BEGIN Given information

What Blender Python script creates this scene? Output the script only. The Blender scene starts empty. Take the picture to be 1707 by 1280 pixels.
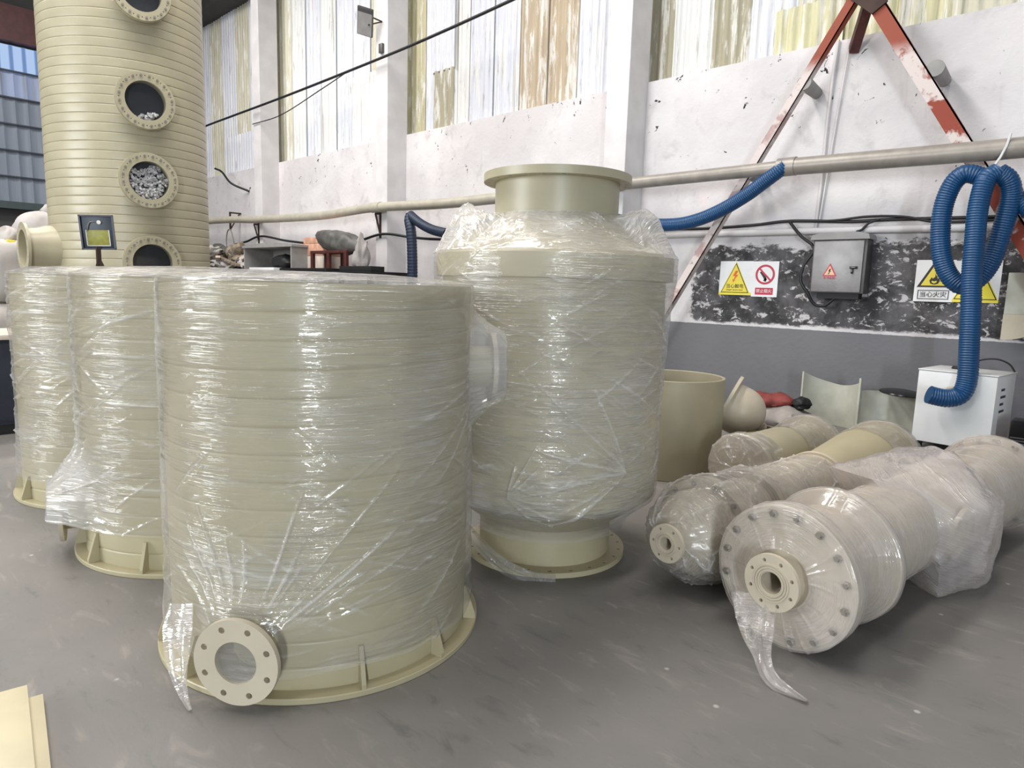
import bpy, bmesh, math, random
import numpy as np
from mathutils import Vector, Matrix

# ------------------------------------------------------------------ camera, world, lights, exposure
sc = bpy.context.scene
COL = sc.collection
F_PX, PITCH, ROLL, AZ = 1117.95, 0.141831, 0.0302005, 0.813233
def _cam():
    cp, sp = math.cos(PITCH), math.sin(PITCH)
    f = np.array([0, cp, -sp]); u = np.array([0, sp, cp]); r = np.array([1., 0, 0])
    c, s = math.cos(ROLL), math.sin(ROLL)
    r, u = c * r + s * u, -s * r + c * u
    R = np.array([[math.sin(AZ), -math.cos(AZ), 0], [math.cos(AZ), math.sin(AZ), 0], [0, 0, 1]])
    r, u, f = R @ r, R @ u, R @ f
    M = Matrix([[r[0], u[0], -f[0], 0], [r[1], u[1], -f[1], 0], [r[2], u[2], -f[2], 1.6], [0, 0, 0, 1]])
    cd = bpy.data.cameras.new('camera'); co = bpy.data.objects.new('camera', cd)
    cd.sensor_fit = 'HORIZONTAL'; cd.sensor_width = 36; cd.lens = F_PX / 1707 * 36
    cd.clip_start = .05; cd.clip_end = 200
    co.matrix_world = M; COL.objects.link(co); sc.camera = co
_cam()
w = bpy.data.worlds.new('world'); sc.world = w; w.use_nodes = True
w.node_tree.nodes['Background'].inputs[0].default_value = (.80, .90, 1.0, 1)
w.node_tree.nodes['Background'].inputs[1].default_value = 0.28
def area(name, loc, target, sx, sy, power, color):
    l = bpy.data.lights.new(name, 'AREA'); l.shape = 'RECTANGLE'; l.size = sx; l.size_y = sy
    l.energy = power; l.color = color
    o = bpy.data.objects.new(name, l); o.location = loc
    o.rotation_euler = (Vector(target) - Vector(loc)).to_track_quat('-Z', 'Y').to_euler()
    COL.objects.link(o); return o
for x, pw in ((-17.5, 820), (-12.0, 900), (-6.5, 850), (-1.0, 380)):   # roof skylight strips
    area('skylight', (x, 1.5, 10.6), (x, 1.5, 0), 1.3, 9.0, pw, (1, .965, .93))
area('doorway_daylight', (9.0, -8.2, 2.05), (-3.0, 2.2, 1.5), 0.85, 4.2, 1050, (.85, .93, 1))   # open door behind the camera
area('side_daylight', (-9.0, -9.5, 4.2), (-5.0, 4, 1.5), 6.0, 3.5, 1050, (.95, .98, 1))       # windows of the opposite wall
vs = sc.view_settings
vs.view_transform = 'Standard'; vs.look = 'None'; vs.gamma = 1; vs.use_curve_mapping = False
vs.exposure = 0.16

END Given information
BEGIN Given information

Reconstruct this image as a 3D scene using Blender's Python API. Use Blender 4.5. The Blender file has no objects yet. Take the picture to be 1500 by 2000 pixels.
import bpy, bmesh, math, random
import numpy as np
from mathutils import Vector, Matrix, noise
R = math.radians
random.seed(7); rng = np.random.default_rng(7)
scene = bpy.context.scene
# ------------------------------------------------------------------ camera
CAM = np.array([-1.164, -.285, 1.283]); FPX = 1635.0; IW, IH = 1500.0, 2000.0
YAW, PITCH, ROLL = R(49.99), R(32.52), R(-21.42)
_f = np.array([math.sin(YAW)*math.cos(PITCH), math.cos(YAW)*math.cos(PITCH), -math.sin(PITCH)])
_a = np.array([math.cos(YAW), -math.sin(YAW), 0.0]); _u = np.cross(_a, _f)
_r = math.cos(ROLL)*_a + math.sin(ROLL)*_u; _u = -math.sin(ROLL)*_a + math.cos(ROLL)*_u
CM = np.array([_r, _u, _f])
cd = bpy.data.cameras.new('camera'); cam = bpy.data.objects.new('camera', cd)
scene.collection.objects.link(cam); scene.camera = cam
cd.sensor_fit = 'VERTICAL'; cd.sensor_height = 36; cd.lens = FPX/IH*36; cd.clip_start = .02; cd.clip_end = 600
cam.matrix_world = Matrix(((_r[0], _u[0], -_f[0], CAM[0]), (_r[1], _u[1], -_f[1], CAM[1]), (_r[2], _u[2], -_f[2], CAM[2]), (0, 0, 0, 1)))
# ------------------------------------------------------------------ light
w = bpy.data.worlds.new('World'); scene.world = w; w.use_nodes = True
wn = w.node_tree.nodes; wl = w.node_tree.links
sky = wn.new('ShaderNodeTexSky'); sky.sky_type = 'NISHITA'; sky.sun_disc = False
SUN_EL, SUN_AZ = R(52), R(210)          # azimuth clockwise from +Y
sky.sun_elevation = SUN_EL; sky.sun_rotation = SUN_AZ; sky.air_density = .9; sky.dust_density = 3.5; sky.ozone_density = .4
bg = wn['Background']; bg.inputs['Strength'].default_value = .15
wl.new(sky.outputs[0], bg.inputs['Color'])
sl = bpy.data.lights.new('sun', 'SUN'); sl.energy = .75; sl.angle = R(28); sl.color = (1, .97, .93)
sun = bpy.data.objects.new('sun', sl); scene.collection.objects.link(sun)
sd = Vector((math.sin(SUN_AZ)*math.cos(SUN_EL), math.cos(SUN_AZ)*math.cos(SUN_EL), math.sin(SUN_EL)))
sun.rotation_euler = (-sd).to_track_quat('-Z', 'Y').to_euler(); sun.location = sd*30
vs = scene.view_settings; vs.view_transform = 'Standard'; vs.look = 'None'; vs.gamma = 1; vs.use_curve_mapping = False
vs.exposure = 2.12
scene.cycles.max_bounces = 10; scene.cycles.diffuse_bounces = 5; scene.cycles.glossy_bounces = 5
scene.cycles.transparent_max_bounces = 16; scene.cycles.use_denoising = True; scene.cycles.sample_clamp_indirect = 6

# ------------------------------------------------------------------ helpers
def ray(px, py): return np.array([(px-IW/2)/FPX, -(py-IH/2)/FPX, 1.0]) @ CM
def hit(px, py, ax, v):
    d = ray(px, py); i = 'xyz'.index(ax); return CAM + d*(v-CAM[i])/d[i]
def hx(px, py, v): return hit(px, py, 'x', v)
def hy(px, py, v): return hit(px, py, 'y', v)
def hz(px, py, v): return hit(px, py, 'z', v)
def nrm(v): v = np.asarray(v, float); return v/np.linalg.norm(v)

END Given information

Written problem: Write only the number of lines in the records that include the word "Blender".

Full solution: 2